直近のニュルンベルク戦では、先制点を決めたものの追加点が奪えない時間が続いた。時計の針が進むにつれて、インテル戦同様にオープンな展開となり、何度か相手のカウンター攻撃にさらされた。
「勝負を決定づけるゴールがなかなか取れないゲームでは、後ろは我慢しなくちゃいけない。我慢のしどころだと思っています。とにかく後ろから『しっかり仕留めろ』って、怒鳴ってはいますけど(笑)」
チームメイトへ向けて声を張り上げる長谷部。それはもうフランクフルトでお馴染みのシーンとなりつつある。
若いDFがボールを持って迷っていれば、「前へ」と強く主張する。バックパスを出したときには、積極的に行こうという態度を見せた。逆にバランスを崩して攻撃参加しようとするサイドの選手には、「ここまで下がれ」と叱責する。
ゲームが止まるたびにポジション修正を指示し、時には最前線まで走り、レフリーに抗議する。その姿は情熱をぶちまけるようにプレーしていた浦和レッズ時代と重なる。

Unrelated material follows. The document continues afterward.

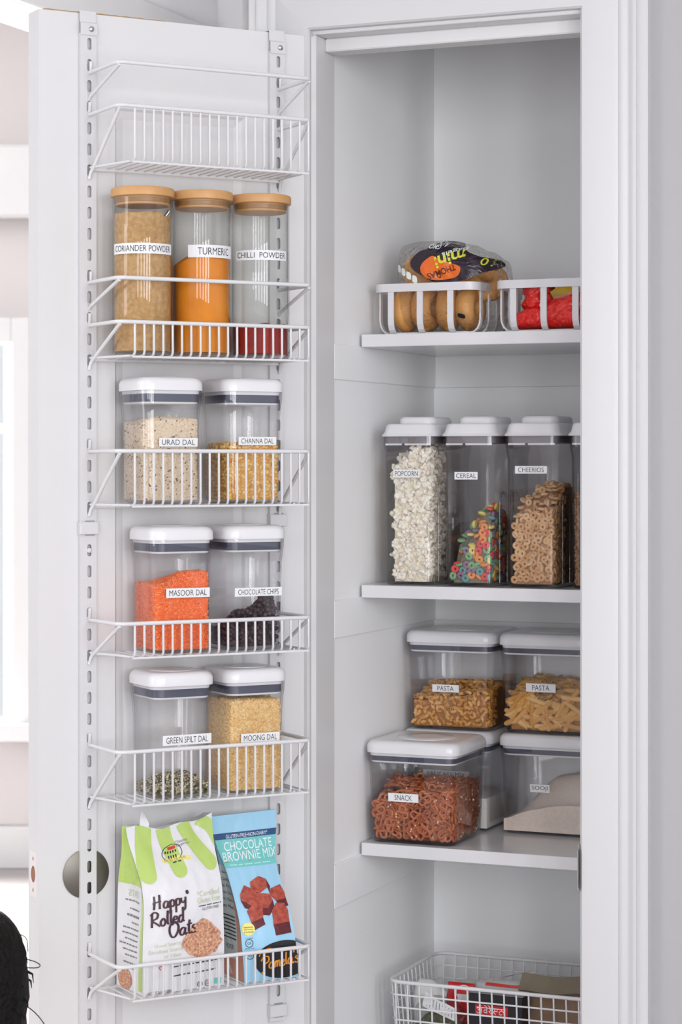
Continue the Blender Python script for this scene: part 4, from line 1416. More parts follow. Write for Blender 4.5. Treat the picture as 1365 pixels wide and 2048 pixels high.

「勝ちたいという気持ちは、人一倍強い。若い時から変わらず、ピッチの中の情熱は35歳になっても持っていたい。それは自分がサッカーする上で必要な要素。もちろんある程度コントロールしていますけど、今こそ、より失いたくないものだから」
現在までに重ねた時間、経験を持ちながら、気持ちはルーキーのように熱い。35歳の今、長谷部は原点回帰したかのようにフレッシュだ。かつてヤンチャな少年だった男は、そのふてぶてしさすら魅力的な武器となり、輝いている。